Directions:
Below are the records; pull every line that includes "Take".
★ ★ ★ ★
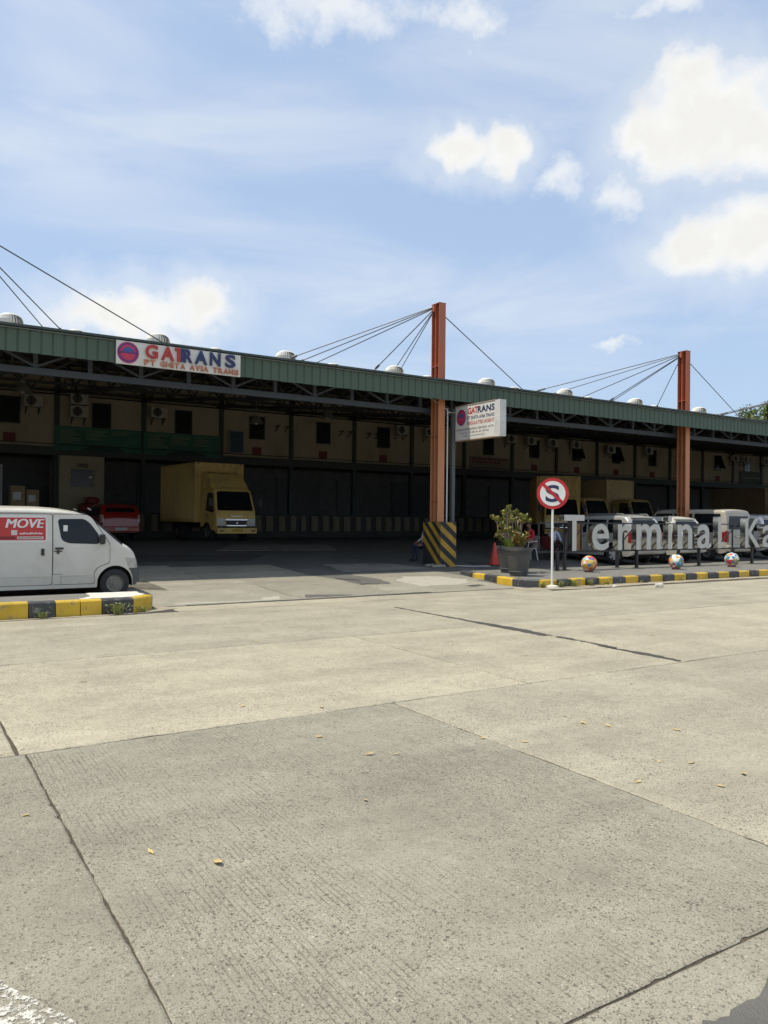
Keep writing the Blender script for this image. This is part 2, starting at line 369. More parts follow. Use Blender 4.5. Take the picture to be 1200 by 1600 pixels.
# ------------------------------------------------------------------ ground, road, driveway, pavements
EARTH = mat('earth', (.16, .14, .10), .95, var=.3, vs=.2)
mb = MB(); mb.add([(-700, -500, -.14), (900, -500, -.14), (900, 1200, -.14), (-700, 1200, -.14)], [(0, 1, 2, 3)])
tag(mb.build('ground', EARTH), 'flat earth stretching away around the terminal', kind='structure')
JOINT = mat('joint_filler', (.075, .061, .041), .95, var=.5, vs=30, bump=.8, bs=60, dirt=(.17, .125, .07), ds=1.6)
mb = MB(); mb.add([(-60, -8, -.011), (110, -8, -.011), (110, 14.2, -.011), (-60, 14.2, -.011)], [(0, 1, 2, 3)])
road = tag(mb.build('road', JOINT), 'concrete slab road in front of the cargo terminal', kind='structure')
rj = random.Random(3)
def rough_line(a, b, amp, step):
    a, b = Vector(a), Vector(b); L = (b-a).length; n = max(1, int(L/step)); d = (b-a)/L; q = Vector((-d.y, d.x)); out = []; w = 0
    for i in range(n):
        w = w*.72+rj.gauss(0, amp*.6); spall = amp*4*rj.random() if rj.random() < .035 else 0
        out.append(a+(b-a)*i/n+q*((w if 0 < i else 0)+spall))
    return out
def slab(x0, x1, y0, y1, col, tine, parent, step=.06, amp=.0035, gap=.008, name='slab', zf=lambda y: 0.0, t=.06):
    x0 += gap; x1 -= gap; y0 += gap; y1 -= gap
    P = rough_line((x0, y0), (x1, y0), amp, step)+rough_line((x1, y0), (x1, y1), amp, step)+rough_line((x1, y1), (x0, y1), amp, step)+rough_line((x0, y1), (x0, y0), amp, step)
    n = len(P); cx, cy = (x0+x1)/2, (y0+y1)/2
    inner = [(cx+(p.x-cx)*(1-.012/((x1-x0)/2)), cy+(p.y-cy)*(1-.012/((y1-y0)/2))) for p in P]
    vs = [(p.x, p.y, zf(p.y)-t) for p in P]+[(p.x, p.y, zf(p.y)-.006) for p in P]+[(a, b, zf(b)) for a, b in inner]
    fs = [(i, (i+1) % n, n+(i+1) % n, n+i) for i in range(n)]+[(n+i, n+(i+1) % n, 2*n+(i+1) % n, 2*n+i) for i in range(n)]+[tuple(range(2*n, 3*n))]
    o = MB().add(vs, fs).build(name, ROADC, parent, fix=True); o.color = (*col, tine); return o
GREY1, GREY2, TAN1, TAN2 = (.315, .290, .222), (.325, .298, .228), (.425, .380, .278), (.380, .343, .254)
ys = [-6, -2.2, 1.84, 5.85, 9.4, 13.25]
for r_, (y0, y1) in enumerate(zip(ys[:-1], ys[1:])):
    if r_ < 3: xs = [.79+3.015*k for k in range(-6, 14)]
    elif r_ == 3: xs = [-12, -7.5, -3.4, .74, 5.45, 7.87, 12.4, 16.6, 21, 25.4, 30, 36, 42, 50, 60]
    else: xs = [-14, -7, .3, 7.9, 15.6, 23, 31, 40, 50, 60]
    for x0, x1 in zip(xs[:-1], xs[1:]):
        far = (y0 > 5 or x0 > 7 or x1 < -1)
        if r_ <= 2: c = GREY1 if (.5 < x0 < 3.5 or x0 < -1) else (GREY2 if x0 < .5 else TAN2)
        elif r_ == 3: c = TAN1
        else: c = TAN2
        k = rj.uniform(.95, 1.05); c = tuple(v*k for v in c)
        slab(x0, x1, y0, y1, c, 1.0 if (r_ == 2 and .5 < x0 < 3.5) else (.35 if r_ == 2 else .22), road, step=.15 if far else .035, amp=.006 if far else .0032, gap=.0065 if r_ < 3 else .013)
def outline_sheet(pts, z, name, m, parent=None, jag=.02, step=.08, t=.004, zf=None):
    P = []
    for a, b in zip(pts, pts[1:]+pts[:1]): P += rough_line(a, b, jag, step)
    zf = zf or (lambda y: 0.0); n = len(P)
    vs = [(p.x, p.y, zf(p.y)+z) for p in P]+[(p.x, p.y, zf(p.y)+z-.012) for p in P]
    fs = [tuple(range(n))]+[(i, n+i, n+(i+1) % n, (i+1) % n) for i in range(n)]
    return MB().add(vs, fs).build(name, m, parent)
# tar-filled crack between two slabs of the far lane
outline_sheet([(7.82, 5.9), (7.91, 5.9), (7.95, 6.6), (7.99, 7.2), (8.0, 8.0), (7.93, 8.0), (7.9, 7.2), (7.85, 6.6)], .005, 'tar_seam', ASPH2, road, jag=.024, step=.06)
outline_sheet([(7.84, 8.15), (7.99, 8.1), (8.05, 8.6), (8.02, 9.3), (7.96, 9.9), (7.93, 10.6), (7.94, 11.3), (7.92, 12.1), (7.885, 12.1), (7.88, 11.2), (7.87, 10.5), (7.86, 9.8), (7.82, 8.8)], .005, 'tar_seam', ASPH2, road, jag=.022, step=.06)
# corner where the old asphalt meets the slabs, and a worn stripe of white paint
outline_sheet([(2.05, 1.47), (2.28, 1.61), (2.60, 1.60), (2.78, 1.66), (3.4, 1.66), (5.2, 1.65), (5.2, -.8), (1.4, -.8), (1.5, .6), (1.85, 1.25)], .005, 'asphalt_patch', ASPH, road, jag=.012, step=.03)
def chipped(name, col, thr):
    m = worn_paint(name, col, col, .9); nt = m.node_tree; b = nt.nodes['Principled BSDF']; N = nt.nodes.new; L = nt.links.new
    g = N('ShaderNodeNewGeometry'); n = N('ShaderNodeTexNoise'); n.inputs['Scale'].default_value = 26; n.inputs['Detail'].default_value = 8; n.inputs['Roughness'].default_value = .8
    L(g.outputs['Position'], n.inputs['Vector']); r = N('ShaderNodeMapRange'); L(n.outputs['Fac'], r.inputs[0]); r.inputs[1].default_value = thr; r.inputs[2].default_value = thr+.06
    r.inputs[3].default_value = 1; r.inputs[4].default_value = 0; L(r.outputs[0], b.inputs['Alpha']); return m
outline_sheet([(-.6, 3.30), (.0, 3.22), (.33, 3.06), (.52, 2.66), (.40, 2.55), (.20, 2.80), (-.1, 2.93), (-.6, 3.0)], .004, 'painted_line', chipped('worn_road_paint', (.62, .60, .52), .45), road, jag=.01, step=.04)

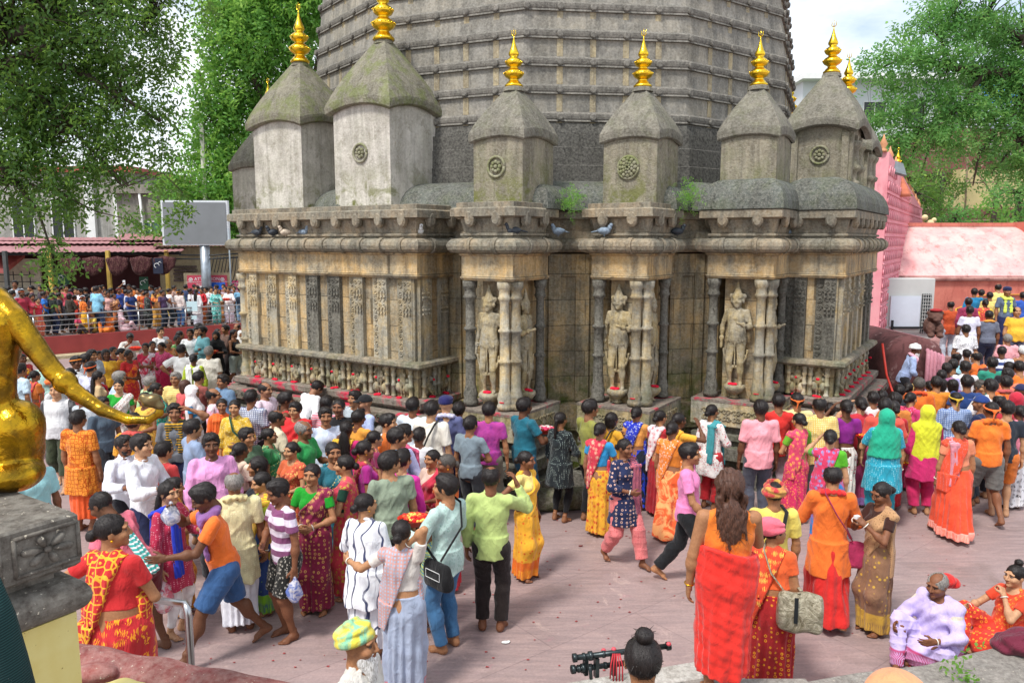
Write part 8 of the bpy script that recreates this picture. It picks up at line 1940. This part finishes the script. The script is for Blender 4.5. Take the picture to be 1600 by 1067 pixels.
for x, y, a, tp, bt, hr_, ex, nt_ in ((126,503,60,'tee b83058','trousers 3a3030','short','','maroon shirt'),(146,503,-40,'tee e8c850','trousers c0a050','bun','','yellow top'),(170,494,0,'blouse f07c1c','sari f0801c','bun','pal:f08020','orange sari'),(190,499,120,'blouse e8c0cc','sari ecc8d0','none','hood:ecccd4','pale pink cloth over head'),(179,476,0,'tee 24242c','trousers 22222a','short','','dark clothes')):
    P(x, y, 1.6, a, tp, bt, hr_, 'knee knee st', ex, nt_, z0=.65, Y=terrY(x) + (.4 if y > 480 else .9), sit='floor', fem=(1 if hr_ in ('bun', 'none') else 0))
build_people()
# ---------------------------------------------------------------- things carried
def wpt(sp, v): M = sp['obj'].matrix_basis; return M @ Vector([float(q) for q in v])
bpy.context.view_layer.update()
def who(px, py): return min(PEOPLE, key=lambda s: abs(s['px'] - px) + abs(s['py'] - py))
def basket(p, r, lab, cols=('e02418', 'f07a28'), name='offering_basket', seed=0):
    b = empty(name, p); tag(b, lab, 'basket'); m = MB(); n = 18; rr = []
    for rad, z in ((.55, 0), (.8, .22), (1.0, .42), (1.04, .44), (.98, .44), (.76, .2), (.5, .05)): rr.append([(rad * r * math.cos(2 * math.pi * i / n), rad * r * .8 * math.sin(2 * math.pi * i / n), z * r) for i in range(n)])
    m.rings(rr, smooth=True); m.build('bowl', REDPL, b); rs = random.Random(seed)
    for k, c_ in enumerate(cols):
        m = MB()
        for i in range(26): a = rs.uniform(0, 6.28); q = rs.random() ** .5 * .8; m.sphere((q * r * math.cos(a), q * r * .8 * math.sin(a), r * (.42 + .25 * (1 - q) * rs.random())), r * rs.uniform(.09, .17), 7, 5, (1, 1, .7))
        m.build('flowers', simple('petals_' + c_, c_, .8, 0, .35, 40, .5), b)
    return b
def hands(sp): J = sp['J']; return wpt(sp, (J['Wr'][0] + J['hd'][0] * .07 + J['Wr'][1] + J['hd'][1] * .07) / 2)
def in_hands(x, y, r, lab, **k): s_ = who(x, y); p = hands(s_); basket(p + Vector((0, 0, -.02)), r, lab, **k)
in_hands(697, 741, .17, 'red basket of red flowers held by person in pale green patterned shirt', cols=('e01c24', 'f05a30', 'f0c860'))
in_hands(819, 621, .17, 'red plastic basket held by person in teal polo shirt', cols=('d83a6a', 'e8d8d0'))
in_hands(337, 517, .15, 'red basket held by person in black head scarf', cols=('e87838',)); in_hands(357, 457, .16, 'red tray held behind the railing by person in white floral dress', cols=('e0482c',))
s_ = who(203, 521); p = at_y(212, 547, s_['pos'].y - .35); basket(p, .17, 'bright red basket lifted above heads near the red wall', cols=('e83a20', 'e05030'))
s_ = who(1386, 638); J = s_['J']; basket(wpt(s_, J['Wr'][0] + J['hd'][0] * .09), .12, 'small bundle of red and yellow flowers held by person in turquoise dress', cols=('e01c30', 'f0a020'), name='flower_bundle')
s_ = who(193, 680); basket(hands(s_), .09, 'small red flower offering in hands of bearded person in white shirt', cols=('f04a20', 'e01c20'))
s_ = who(1450, 632); basket(wpt(s_, s_['J']['Wr'][0] + s_['J']['hd'][0] * .08), .09, 'small flower offering in hand of person with lime head cloth', cols=('e8c020', 'd82028'))
def pbag(sp, side, lab, c, c2, size=(.13, .07, .20), name='plastic_bag'):
    J = sp['J']; p = wpt(sp, J['Wr'][side] + J['hd'][side] * .10); w_, d_, h_ = size
    def f(q): 
        a = ell(q, (0, 0, -h_ * .75), (w_, d_, h_ * .62)); b = capsule(q, (0, 0, -h_ * .4), (0, 0, .02), .035, .012); return smin(a, b, .05) - .008 * np.sin(q[:, 0] * 55 + q[:, 2] * 22) * np.sin(q[:, 2] * 30 + 1)
    V_, F_ = surf(f, (-w_ - .03, -d_ - .03, -h_ * 1.5), (w_ + .03, d_ + .03, .05), .009); o = link(name, np_mesh(name, V_, F_), c); o.location = p; o.rotation_euler = (0, 0, R(sp['a'] + 60)); tag(o, lab, 'plastic bag')
def film(nm, c):
    t = NT(nm); v = t.coord(); n = t.noise(v, 16, 4, .6, 1); cc = t.mix(t.rng(n, .42, .6), lin(c), lin('f0eef0')); t.done(cc, .25, t.bump(n, .6, .02), 0, .6); tr = t.n('ShaderNodeBsdfTransparent'); mxs = t.n('ShaderNodeMixShader'); mxs.inputs[0].default_value = .72; t.l(tr.outputs[0], mxs.inputs[1]); t.l(t.b.outputs[0], mxs.inputs[2]); t.l(mxs.outputs[0], t.out.inputs[0]); return t.m
pbag(who(262, 752), 1, 'clear plastic bag with pink things held low by person with blue dupatta', film('pink_film', 'e86a84'), None, (.12, .09, .24)); pbag(who(434, 749), 0, 'small clear plastic bag of printed packets held by person in purple striped shirt', film('blue_film', '6a80c8'), None, (.08, .05, .17))
pbag(who(461, 628), 1, 'pale pink plastic bag hanging beside the person in red shawl', film('rose_film', 'f0a0a8'), None, (.09, .06, .22)); s_ = who(318, 756); pbag(s_, 1, 'clear plastic packet held up by person in orange t-shirt', film('grey_film', '9098b0'), None, (.09, .06, .14))
pbag(who(201, 546), 0, 'small white plastic bag held in the row by the red wall', film('white_film', 'dcdce0'), None, (.08, .05, .16))
def boxbag(sp, off, size, c, lab, name='shoulder_bag', strap=True, ang=0, sh=0, m_=None):
    """a bag hanging from shoulder sh (0 left, 1 right); off in the person's frame"""
    J = sp['J']; w_, d_, h_ = size; b = empty(name, wpt(sp, np.array(off)), R(sp['a'] + ang)); tag(b, lab, 'bag'); mt = m_ or cloth(c)
    def f(q): return smax(smax(np.abs(q[:, 0]) - w_ / 2, np.abs(q[:, 1]) - d_ / 2 + .25 * np.maximum(q[:, 2], 0) * d_ / h_ * 2, .06), np.abs(q[:, 2]) - h_ / 2, .06) - .006 * np.sin(q[:, 0] * 34) * np.sin(q[:, 2] * 27)
    V_, F_ = surf(f, (-w_ / 2 - .02, -d_ / 2 - .02, -h_ / 2 - .02), (w_ / 2 + .02, d_ / 2 + .02, h_ / 2 + .02), .010); link('bag_body', np_mesh('bag_body', V_, F_), mt, b)
    if strap:
        m = MB(); inv = b.matrix_basis.inverted(); S = J['Sh'][sh]; N = J['N']; sg = 1 if off[0] > 0 else -1
        opp = J['Sh'][1 if sg > 0 else 0] * .45 + N * .55 + V3(0, 0, .035); t_ = J['s'] * .155 + .02
        pts = [np.array(off) + V3(0, -.03, h_ / 2), V3(sg * .16, -.14 * (1 if True else 0), .62 * J['h']), J['C'] + V3(0, -t_ - .02, .03), opp + V3(0, -.07, .01), opp + V3(0, .0, .04), opp + V3(0, .09, -.0), J['C'] + V3(sg * .02, t_ + .01, .03), V3(sg * .15, .13, .62 * J['h']), np.array(off) + V3(0, .03, h_ / 2)]
        m.tube([tuple(inv @ wpt(sp, p)) for p in pts], .016, 6, flat=.35); m.build('strap', mt, b)
    return b
s_ = who(697, 741); sb = boxbag(s_, (.20, .06, .84), (.36, .12, .27), '141416', 'black shoulder bag hanging on the person in pale green patterned shirt', ang=80)
m = MB(); m.box((-.0, -.066, .02), (.20, .004, .075)); 
pl_ = MB()
for x0, x1, z0_, z1_ in ((-.10, .10, .056, .060), (-.10, .10, -.022, -.018), (-.10, -.096, -.022, .06), (.096, .10, -.022, .06)): pl_.box(((x0 + x1) / 2, -.068, (z0_ + z1_) / 2), (x1 - x0, .004, z1_ - z0_))
pl_.build('print', WHITEP, sb)
s_ = who(1302, 728); boxbag(s_, (-.20, .05, .78), (.30, .08, .30), 'a82050', 'maroon cloth sling bag on the person in orange kurta')
s_ = who(1211, 813); 
t = NT('silvery_olive_vinyl'); v = t.coord(); n = t.noise(v, 12, 5, .7, 2); VIN = t.done(t.mix(t.rng(n, .35, .65), lin('6e664e'), lin('b8b09a')), .32, t.bump(n, .7, .03), .2, .5)
pb_ = boxbag(s_, (-.26, .16, .84), (.36, .19, .33), 'a89c80', 'shiny olive-silver holdall on the shoulder of person with pink head wrap', 'holdall', ang=20, m_=VIN); 
m = MB(); m.box((.05, .106, .05), (.03, .008, .22), 0); m.build('zip', BLACKP, pb_)
s_ = who(366, 624); boxbag(s_, (.10, -.17, .84), (.22, .07, .17), '0f4a34', 'small dark green handbag carried by person in yellow printed kurta', 'handbag', strap=True)
for x, y, c_, lab in ((1526, 549, '4a2028', 'maroon backpack on person in orange half-sleeved shirt on the stair'), (374, 449, '243448', 'dark blue backpack on person in light blue shirt behind the railing')):
    s_ = who(x, y); J = s_['J']; boxbag(s_, (0, .21, .72 * J['h'] * s_['sc']), (.27, .13, .36), c_, lab, 'backpack', strap=False)
for x, y, c_, lab in ((674, 626, '1a1a1c', 'black camera strap across cream half-sleeved shirt'), (956, 644, '222222', 'thin dark bag strap across the yellow kurta in the queue'), (1210, 752, '1a1a1c', 'black bag strap down the back of the pale yellow shirt')):
    s_ = who(x, y); J = s_['J']; m = MB(); t_ = .175 * J['s']
    pts = [J['Sh'][1] * .5 + J['N'] * .5 + V3(0, -.05, .05), J['Sh'][1] * .55 + J['N'] * .45 + V3(0, .09, .03), J['C'] + V3(-.04, t_, .06), J['W'] + V3(.08, t_ - .015, .0), J['P'] + V3(.17, .09, .02), J['P'] + V3(.185, 0, .0)]
    m.tube([tuple(wpt(s_, p)) for p in pts], .018, 6, flat=.3); tag(m.build('bag_strap', cloth(c_)), lab, 'strap')
s_ = who(1499, 656); J = s_['J']; m = MB(); m.box(tuple(wpt(s_, J['Wr'][1] + J['hd'][1] * .10)), (.075, .014, .15), R(20)); tag(m.build('mobile_phone', simple('phone_black', '101014', .2), bevel=.004), 'black phone in the hand of person in orange-red sari', 'phone')
s_ = who(201, 444); J = s_['J']; m = MB(); m.box(tuple(wpt(s_, J['Wr'][1] + J['hd'][1] * .12)), (.09, .02, .17), R(10)); tag(m.build('mobile_phone', simple('phone_white', 'e4e6e8', .3), bevel=.004), 'white phone held high above the terrace crowd', 'phone')
s_ = who(1141, 735); J = s_['J']; m = MB(); q = wpt(s_, J['Wr'][1] + J['hd'][1] * .09); m.tube([(q.x, q.y, q.z + .03), (q.x + .01, q.y, q.z - .035), (q.x + .01, q.y, q.z - .05)], [.018, .03, .02], 10); tag(m.build('small_bottle', simple('pink_bottle', 'ee7ab0', .35)), 'small pink container in the hand of person in red wrap', 'bottle')
s_ = who(1379, 753); q = hands(s_); m = MB(); m.box((q.x, q.y, q.z + .01), (.05, .04, .03), .4); tag(m.build('small_box', WHITEP), 'tiny white box held by person in brown sari', 'box')
m = MB(); q = at_z(1138, 1062, .5); m.tube([(q.x, q.y, .5), (q.x, q.y + .03, .95)], .013, 8); tag(m.build('walking_stick', simple('red_wood', '7a2e20', .5)), 'red-brown stick between the legs of person in red wrap', 'stick')
s_ = who(307, 461); p = at_y(300, 478, s_['pos'].y - .45); b = empty('poster', p); tag(b, 'pale blue framed card fixed to the terrace railing', 'card'); m = MB(); m.box((0, 0, 0), (.40, .03, .36)); m.build('panel', simple('pale_blue_card', 'b8d4dc', .4, 0, .05), b); m = MB(); m.box((.05, 0, -.42), (.22, .03, .14)); m.build('lower_panel', simple('pale_blue_card', 'b8d4dc', .4, 0, .05), b)
# drain pipe and blocks before the plinth
m = MB(); m.tube([(.25, 10.75, .16), (1.6, 10.95, .16)], .17, 16); m.tube([(.22, 10.745, .16), (.30, 10.755, .16)], .19, 16); tag(m.build('drain_pipe', stone('mossy_pipe', '77735a', '5d5a44', '26241b', .5, .6, 2, blocks=False, mossz=(.2, .6))), 'mossy round stone drain pipe lying before the middle plinth', 'pipe')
★ ★ ★ ★
Result of the exercise:
Keep writing the Blender script for this image. This is part 2, starting at line 369. More parts follow. Use Blender 4.5. Take the picture to be 1200 by 1600 pixels.
Write part 8 of the bpy script that recreates this picture. It picks up at line 1940. This part finishes the script. The script is for Blender 4.5. Take the picture to be 1600 by 1067 pixels.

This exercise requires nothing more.